Given data -
+---+

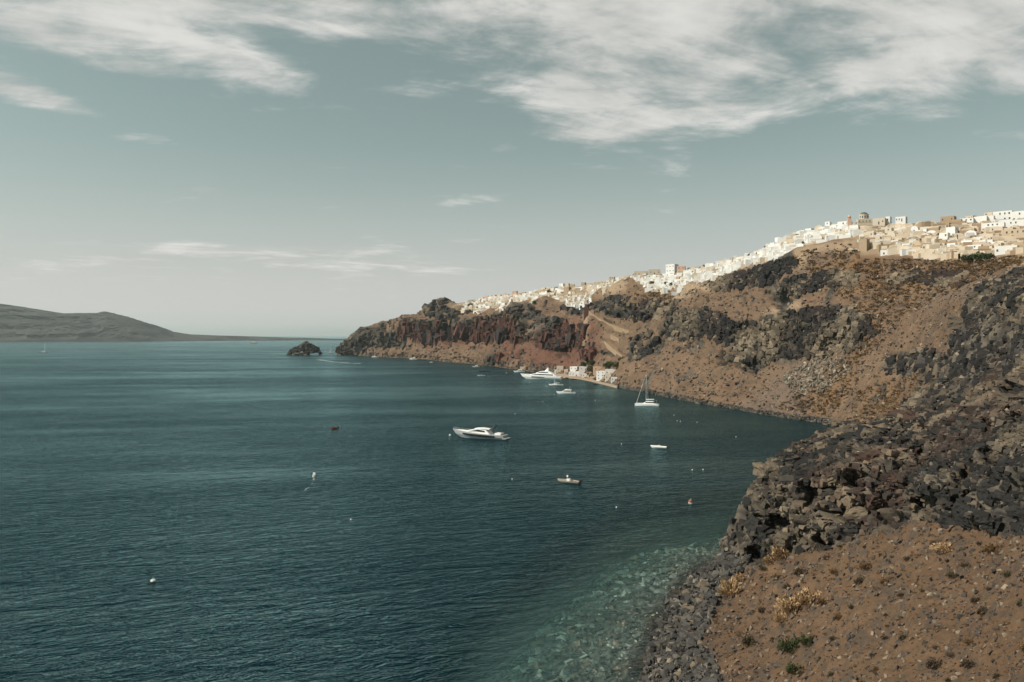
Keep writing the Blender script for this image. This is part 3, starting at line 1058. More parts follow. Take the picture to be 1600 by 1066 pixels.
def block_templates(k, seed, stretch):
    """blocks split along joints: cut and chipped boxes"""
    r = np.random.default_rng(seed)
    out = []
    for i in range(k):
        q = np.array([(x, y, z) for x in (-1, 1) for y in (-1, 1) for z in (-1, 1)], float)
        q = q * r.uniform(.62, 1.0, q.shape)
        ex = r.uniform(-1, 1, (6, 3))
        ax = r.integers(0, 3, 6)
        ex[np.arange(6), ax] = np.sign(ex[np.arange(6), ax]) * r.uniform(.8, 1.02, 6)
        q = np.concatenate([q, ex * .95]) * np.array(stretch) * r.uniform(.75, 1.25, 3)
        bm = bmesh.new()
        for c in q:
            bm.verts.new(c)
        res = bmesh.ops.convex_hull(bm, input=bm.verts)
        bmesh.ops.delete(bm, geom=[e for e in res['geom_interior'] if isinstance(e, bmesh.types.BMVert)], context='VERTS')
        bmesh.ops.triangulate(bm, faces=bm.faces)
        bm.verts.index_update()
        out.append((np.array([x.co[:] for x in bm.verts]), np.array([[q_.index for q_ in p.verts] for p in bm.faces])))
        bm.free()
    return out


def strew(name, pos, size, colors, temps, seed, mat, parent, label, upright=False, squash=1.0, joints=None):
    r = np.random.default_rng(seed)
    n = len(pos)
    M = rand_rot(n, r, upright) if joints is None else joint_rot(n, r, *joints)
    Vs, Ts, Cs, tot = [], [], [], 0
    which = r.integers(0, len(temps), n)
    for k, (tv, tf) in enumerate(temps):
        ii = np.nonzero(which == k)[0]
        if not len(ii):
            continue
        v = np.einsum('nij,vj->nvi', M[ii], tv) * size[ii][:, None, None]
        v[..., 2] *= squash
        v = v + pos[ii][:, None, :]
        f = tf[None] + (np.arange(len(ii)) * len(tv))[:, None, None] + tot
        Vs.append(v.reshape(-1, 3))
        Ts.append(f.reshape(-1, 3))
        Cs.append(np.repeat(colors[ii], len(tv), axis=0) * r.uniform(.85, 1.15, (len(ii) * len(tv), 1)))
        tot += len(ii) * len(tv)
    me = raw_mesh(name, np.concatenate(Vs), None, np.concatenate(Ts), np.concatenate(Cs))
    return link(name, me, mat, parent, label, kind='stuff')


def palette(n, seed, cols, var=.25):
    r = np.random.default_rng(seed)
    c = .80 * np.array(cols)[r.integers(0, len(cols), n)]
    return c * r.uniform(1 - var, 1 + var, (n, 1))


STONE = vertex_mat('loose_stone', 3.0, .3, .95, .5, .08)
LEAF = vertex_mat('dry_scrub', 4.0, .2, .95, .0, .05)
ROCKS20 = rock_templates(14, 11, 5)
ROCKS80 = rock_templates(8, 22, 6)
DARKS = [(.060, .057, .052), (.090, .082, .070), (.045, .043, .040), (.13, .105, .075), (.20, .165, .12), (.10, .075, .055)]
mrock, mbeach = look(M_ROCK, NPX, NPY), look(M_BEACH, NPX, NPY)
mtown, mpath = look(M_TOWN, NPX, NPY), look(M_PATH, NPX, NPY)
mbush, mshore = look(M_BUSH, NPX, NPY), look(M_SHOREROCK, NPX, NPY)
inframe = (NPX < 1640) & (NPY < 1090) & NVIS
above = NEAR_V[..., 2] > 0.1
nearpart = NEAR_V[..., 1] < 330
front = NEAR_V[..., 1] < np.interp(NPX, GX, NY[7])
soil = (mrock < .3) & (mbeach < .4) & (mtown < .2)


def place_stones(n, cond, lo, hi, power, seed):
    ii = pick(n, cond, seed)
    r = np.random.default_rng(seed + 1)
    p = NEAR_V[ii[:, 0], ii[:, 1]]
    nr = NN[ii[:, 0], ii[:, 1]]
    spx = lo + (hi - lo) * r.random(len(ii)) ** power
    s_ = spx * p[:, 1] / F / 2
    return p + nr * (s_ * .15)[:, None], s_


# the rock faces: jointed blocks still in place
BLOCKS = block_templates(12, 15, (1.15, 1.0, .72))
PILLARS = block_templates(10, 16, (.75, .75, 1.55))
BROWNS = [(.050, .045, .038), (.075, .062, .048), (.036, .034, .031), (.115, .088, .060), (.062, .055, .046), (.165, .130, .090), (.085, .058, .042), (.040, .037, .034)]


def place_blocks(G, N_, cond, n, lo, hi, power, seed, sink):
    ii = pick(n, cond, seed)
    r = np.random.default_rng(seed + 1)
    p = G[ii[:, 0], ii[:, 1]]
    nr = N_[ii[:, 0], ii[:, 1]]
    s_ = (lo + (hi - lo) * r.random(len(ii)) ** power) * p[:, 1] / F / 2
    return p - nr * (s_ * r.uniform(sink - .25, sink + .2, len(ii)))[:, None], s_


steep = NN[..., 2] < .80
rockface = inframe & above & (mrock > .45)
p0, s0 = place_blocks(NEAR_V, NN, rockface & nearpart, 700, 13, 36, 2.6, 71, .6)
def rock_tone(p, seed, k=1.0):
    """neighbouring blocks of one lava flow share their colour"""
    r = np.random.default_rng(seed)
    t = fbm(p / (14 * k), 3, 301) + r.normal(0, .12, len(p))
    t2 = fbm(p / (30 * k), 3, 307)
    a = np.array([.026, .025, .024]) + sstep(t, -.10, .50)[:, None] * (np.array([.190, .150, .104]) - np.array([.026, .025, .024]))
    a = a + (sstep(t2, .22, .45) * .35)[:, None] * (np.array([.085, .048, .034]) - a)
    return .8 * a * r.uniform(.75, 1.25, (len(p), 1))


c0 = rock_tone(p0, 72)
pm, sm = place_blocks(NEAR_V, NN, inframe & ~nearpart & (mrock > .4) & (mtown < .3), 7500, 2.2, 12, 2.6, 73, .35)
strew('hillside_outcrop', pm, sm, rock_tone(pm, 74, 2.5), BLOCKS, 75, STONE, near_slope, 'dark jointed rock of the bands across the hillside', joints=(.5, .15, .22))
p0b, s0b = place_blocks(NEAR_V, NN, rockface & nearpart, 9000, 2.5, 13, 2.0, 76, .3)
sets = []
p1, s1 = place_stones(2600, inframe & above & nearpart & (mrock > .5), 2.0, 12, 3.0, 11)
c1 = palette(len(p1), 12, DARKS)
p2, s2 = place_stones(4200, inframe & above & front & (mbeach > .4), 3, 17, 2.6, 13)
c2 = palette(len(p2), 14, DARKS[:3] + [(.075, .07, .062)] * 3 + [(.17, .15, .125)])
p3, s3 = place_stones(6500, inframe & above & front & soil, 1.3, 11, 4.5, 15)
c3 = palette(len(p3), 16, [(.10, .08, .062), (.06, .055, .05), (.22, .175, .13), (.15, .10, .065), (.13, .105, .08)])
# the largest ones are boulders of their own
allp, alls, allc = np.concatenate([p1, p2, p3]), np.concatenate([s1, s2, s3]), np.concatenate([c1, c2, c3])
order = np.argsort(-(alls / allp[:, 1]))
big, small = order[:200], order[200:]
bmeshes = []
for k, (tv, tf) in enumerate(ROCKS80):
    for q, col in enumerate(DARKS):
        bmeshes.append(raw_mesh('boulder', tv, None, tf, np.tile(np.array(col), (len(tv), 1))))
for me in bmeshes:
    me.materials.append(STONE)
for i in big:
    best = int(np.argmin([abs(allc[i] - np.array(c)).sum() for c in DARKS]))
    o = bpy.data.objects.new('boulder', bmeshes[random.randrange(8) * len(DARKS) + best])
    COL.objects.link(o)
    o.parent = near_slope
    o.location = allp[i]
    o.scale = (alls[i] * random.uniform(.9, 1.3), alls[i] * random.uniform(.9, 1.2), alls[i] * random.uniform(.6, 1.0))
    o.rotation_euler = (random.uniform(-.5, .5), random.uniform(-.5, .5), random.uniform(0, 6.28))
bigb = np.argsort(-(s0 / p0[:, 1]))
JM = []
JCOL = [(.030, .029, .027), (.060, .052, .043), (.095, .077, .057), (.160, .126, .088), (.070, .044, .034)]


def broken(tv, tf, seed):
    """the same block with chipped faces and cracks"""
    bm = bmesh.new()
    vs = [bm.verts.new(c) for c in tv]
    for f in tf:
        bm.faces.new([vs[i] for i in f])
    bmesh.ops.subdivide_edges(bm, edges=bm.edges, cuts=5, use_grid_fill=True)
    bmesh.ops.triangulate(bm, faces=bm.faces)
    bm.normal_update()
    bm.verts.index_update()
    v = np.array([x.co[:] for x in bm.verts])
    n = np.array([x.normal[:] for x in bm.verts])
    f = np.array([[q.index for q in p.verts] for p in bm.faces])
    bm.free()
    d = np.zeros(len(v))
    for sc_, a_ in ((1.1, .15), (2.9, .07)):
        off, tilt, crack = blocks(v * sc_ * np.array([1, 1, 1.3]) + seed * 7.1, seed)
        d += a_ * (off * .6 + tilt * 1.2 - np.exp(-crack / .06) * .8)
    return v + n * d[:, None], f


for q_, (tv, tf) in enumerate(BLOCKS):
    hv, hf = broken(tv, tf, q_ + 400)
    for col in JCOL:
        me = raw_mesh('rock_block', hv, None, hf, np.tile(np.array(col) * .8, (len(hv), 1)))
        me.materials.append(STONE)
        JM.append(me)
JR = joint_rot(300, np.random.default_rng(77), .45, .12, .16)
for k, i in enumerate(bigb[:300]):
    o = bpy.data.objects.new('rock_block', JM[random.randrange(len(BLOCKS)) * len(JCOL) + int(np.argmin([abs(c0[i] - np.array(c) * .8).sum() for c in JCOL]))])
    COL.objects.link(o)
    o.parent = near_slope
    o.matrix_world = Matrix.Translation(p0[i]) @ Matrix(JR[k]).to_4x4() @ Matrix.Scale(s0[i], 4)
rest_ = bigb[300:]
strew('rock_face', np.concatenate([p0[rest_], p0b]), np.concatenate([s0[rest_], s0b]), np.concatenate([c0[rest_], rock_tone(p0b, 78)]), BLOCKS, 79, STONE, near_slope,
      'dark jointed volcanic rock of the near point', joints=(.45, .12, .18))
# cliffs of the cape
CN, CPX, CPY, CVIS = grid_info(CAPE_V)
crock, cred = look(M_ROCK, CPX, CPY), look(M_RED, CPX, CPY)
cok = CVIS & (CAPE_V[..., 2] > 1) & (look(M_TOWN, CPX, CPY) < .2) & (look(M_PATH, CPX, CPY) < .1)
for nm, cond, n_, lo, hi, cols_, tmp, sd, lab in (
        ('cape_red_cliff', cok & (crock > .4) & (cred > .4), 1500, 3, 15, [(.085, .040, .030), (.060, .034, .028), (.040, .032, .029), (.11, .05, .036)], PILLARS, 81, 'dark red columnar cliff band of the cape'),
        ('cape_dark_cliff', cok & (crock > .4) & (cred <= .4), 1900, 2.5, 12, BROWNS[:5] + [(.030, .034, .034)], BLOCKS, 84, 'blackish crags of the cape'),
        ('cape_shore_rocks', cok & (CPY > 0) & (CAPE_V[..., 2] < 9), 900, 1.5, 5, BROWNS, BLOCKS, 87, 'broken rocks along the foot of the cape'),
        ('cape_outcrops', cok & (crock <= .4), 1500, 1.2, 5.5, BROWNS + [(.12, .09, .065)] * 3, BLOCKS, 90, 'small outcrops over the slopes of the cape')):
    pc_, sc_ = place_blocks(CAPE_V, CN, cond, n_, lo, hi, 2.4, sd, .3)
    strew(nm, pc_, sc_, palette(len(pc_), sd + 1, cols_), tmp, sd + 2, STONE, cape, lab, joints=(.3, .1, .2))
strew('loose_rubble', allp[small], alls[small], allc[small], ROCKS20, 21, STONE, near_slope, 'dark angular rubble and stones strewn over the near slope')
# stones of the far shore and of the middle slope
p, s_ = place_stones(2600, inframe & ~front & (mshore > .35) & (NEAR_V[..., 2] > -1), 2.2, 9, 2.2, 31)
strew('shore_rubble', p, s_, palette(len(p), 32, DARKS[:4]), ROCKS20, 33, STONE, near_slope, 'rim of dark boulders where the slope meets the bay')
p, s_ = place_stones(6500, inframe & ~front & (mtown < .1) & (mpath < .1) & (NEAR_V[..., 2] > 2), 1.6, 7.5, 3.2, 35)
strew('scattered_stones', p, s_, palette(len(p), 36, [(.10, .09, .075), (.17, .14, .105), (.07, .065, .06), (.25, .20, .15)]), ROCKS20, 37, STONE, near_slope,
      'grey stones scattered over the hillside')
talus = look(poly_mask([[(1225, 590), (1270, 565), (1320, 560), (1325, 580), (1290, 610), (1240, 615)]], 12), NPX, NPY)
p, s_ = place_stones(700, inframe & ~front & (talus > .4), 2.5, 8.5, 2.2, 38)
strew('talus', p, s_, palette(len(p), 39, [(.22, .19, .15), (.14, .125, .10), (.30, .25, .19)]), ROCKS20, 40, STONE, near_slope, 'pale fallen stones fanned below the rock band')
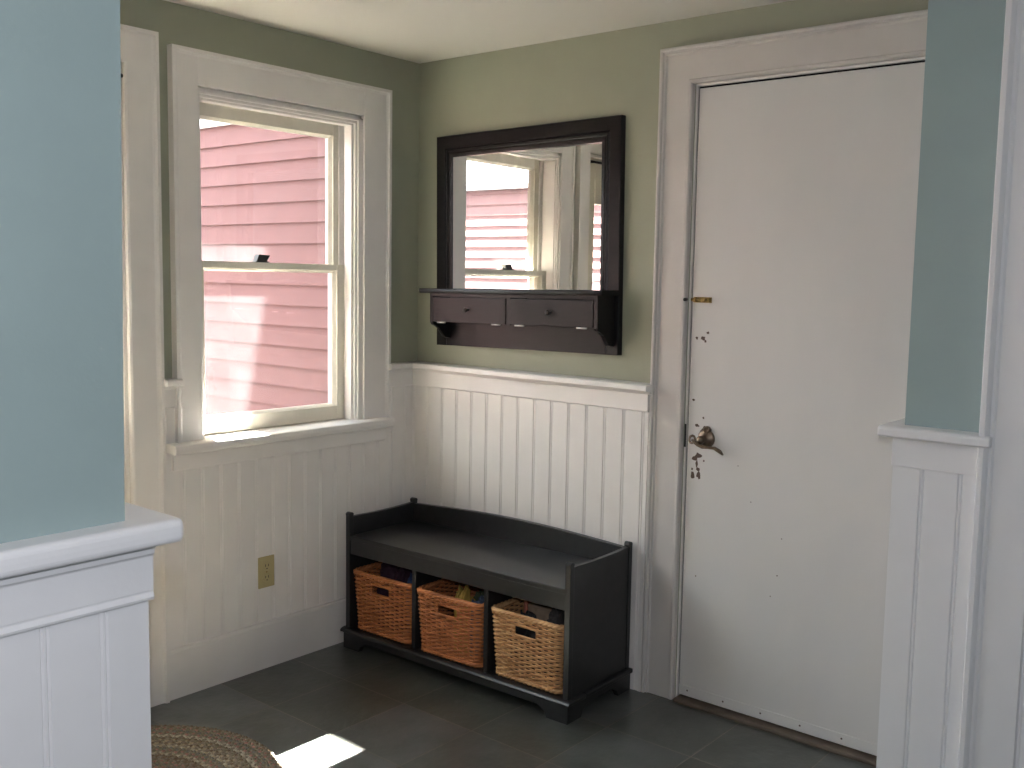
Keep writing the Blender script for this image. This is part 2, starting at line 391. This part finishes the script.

+---+

Stated goal -
Look for lines containing the string "image" and copy them all.

Response to the exercise -
Keep writing the Blender script for this image. This is part 3, starting at line 1058. More parts follow. Take the picture to be 1600 by 1066 pixels.
Keep writing the Blender script for this image. This is part 2, starting at line 391. This part finishes the script.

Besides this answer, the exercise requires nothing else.